What information do credit ratings contain? Given their role of reducing information asymmetries between borrowers and lenders, we naturally expect them to be informative. However, defaults of highly-rated issuers and perceived conflicts of interest lead to concerns about the rating agencies’ incentives to make ratings informative. If information in credit ratings affects the allocation of capital, understanding the rating agencies’ incentives to reveal that information is important for optimal design of the ratings sector.
In this paper, I suggest that a previously overlooked competitive channel influences the informativeness of corporate bond ratings. I present a model in which a monopolistic rating agency faces a threat from private lenders targeting high-quality debt issuers. Arms-length public investors know only the issuer’s rating, while private lenders can learn the issuer’s quality but require a higher return.
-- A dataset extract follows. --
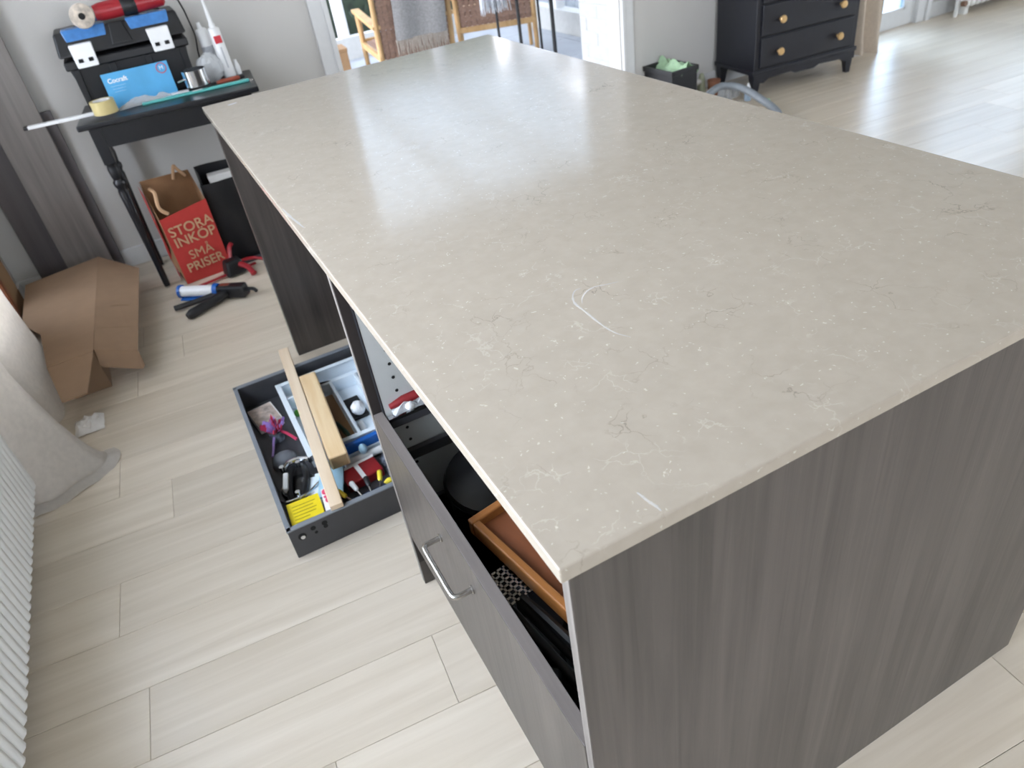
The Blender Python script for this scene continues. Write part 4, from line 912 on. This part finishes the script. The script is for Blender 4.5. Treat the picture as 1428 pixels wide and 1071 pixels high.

The rating agency chooses the fee and informativeness of the rating, trading off low quality issuers’ desire to pool against the threat that high-quality issuers may borrow from private lenders if ratings do not allow them to separate. High-quality customers’ defection affects the rating agency directly through lost revenue from these customers, and indirectly by reducing the value of ratings for all customers. This externality operates through beliefs about rated issuer quality, and links the informativeness of credit ratings to the threat from private lenders.
I measure informativeness based on the estimated coefficient on the credit rating from a regression of the yield spread for a new issue on the rating and a set of issue- and issuer-level control variables. This measure of informativeness is based on the premise that when ratings contain information relative to what investors know, investors pay more for a bond issue that is rated higher than expected. By contrast, uninformative ratings have a lower impact on bond pricing.
I regress yield spreads on credit ratings and control variables and find that, on average, the rating determines over 10% of the yield spread for new issues. To address concerns about unobservable firm-level variables correlated with both ratings and access to capital, I control for the issuer’s previous rating. As a result, the coefficient on the rating measures the impact of a change in the unpredictable component of ratings on the borrowing cost of the issuer. This approach isolates investors’ beliefs about the informativeness of ratings at the time a bond is issued, assuming that investors understand the rating agency’s incentives.